RSP
S&P 500 Equal Weight — what the index does if every stock counts the same
Latest value
203.6799
as of 2026-05-01
All-time percentile
100th
1-year change
+22.6%
Time series
Showing 628 of 1,256 data points
About this series
Invesco S&P 500 Equal Weight ETF. Tracks an index where each of the ~500 S&P 500 companies gets an equal ~0.2% weight, regardless of market cap. Rebalanced quarterly.
Why it matters: The spread between RSP and SPY (cap-weighted) is a cleaner measure of market breadth than any technical indicator. When RSP leads, the rally is broad — gains are distributed across the market. When SPY leads (and RSP lags), the rally is narrow — being driven by a handful of mega-cap winners.
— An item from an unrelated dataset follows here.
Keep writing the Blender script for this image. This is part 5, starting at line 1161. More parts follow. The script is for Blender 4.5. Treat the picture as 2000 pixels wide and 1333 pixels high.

How to read it: Look at the ratio RSP / SPY over time. Rising ratio = equal weight outperforming = broadening rally (usually healthier). Falling ratio = mega-cap concentration (late-cycle, historically followed by corrections). The current deep underperformance of RSP vs SPY is one of the most extreme concentration readings on record.
Caveats: ETF price, not the index itself — so dividend-reinvested and net of a small (~0.2%) expense ratio. Only goes back to 2003 (ETF inception).